A lambda can also be used for the first argument if, for example, you wanted to avoid compiling a regex, though it is messier.

>>> filter(lambda s: not re.match(r'^\d\d?:\d\d(\s*[AP]M)?$', s), a)
['abd', ' the dog', '1234 total', 'etc...']

Note that in Python 3, filter returns an iterable object instead of a list.

---

The regular expression here works by accepting all strings except \d\d?:\d\d(\s*[AP]M)?$. This means all strings except for ones matching HH:MM, optionally ending in some whitespace followed by AM or PM.

Answer 5

A regex is the easy answer.

Here is an alternative with pure Python:

>>> a = ['abd', ' the dog', '4:45', '1234 total', 'etc...','6:31', '1234']
>>> [s for s in a if not all(e.isdigit() for e in s.split(':'))]
['abd', ' the dog', '1234 total', 'etc...']

Note that there is a side effect of '1234'.split(':') that serves to filter all digits as well.

---

If there is a possibility of '1:2:3' type numbers:

>>> a = ['abd', ' the dog', '4:45', '1234 total', 'etc...','6:31', '1234', '1:2:3']
>>> [s for s in a if len(s.split(':'))<=2 and not all(e.isdigit() for e in s.split(':'))]
['abd', ' the dog', '1234 total', 'etc...']

Answer 6

You can use regular expression \d+(?::\d+)?$ and filter using it.

See demo.

https://regex101.com/r/HoGZYh/1

import re
a = ['abd', ' the dog', '4:45', '1234 total', '123', '6:31']
print [i for i in a if not re.match(r"\d+(?::\d+)?$", i)]

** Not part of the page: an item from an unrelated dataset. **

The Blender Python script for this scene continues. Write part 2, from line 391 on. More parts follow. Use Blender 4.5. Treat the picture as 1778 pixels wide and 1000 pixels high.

Output: ['abd', ' the dog', '1234 total']

Answer 7

The regular expression \d:\d\d$ matches a single digit, then a :, followed by two digits.

>>> import re
>>> a = ['abd', ' the dog', '4:45', '1234 total', 'etc...', '6:31']
>>> regex = re.compile('\d:\d\d$')
>>> [s for s in a if regex.match(s)]
['4:45', '6:31']
>>> [s for s in a if not regex.match(s)]
['abd', ' the dog', '1234 total', 'etc...']

\d+:\d+$ would match any number n >= 1 of digits on each side of the :. I suggest you play around with it. The documentation is here.

Detail: $ specifies the end of the string, and re.match starts looking at the start of the string.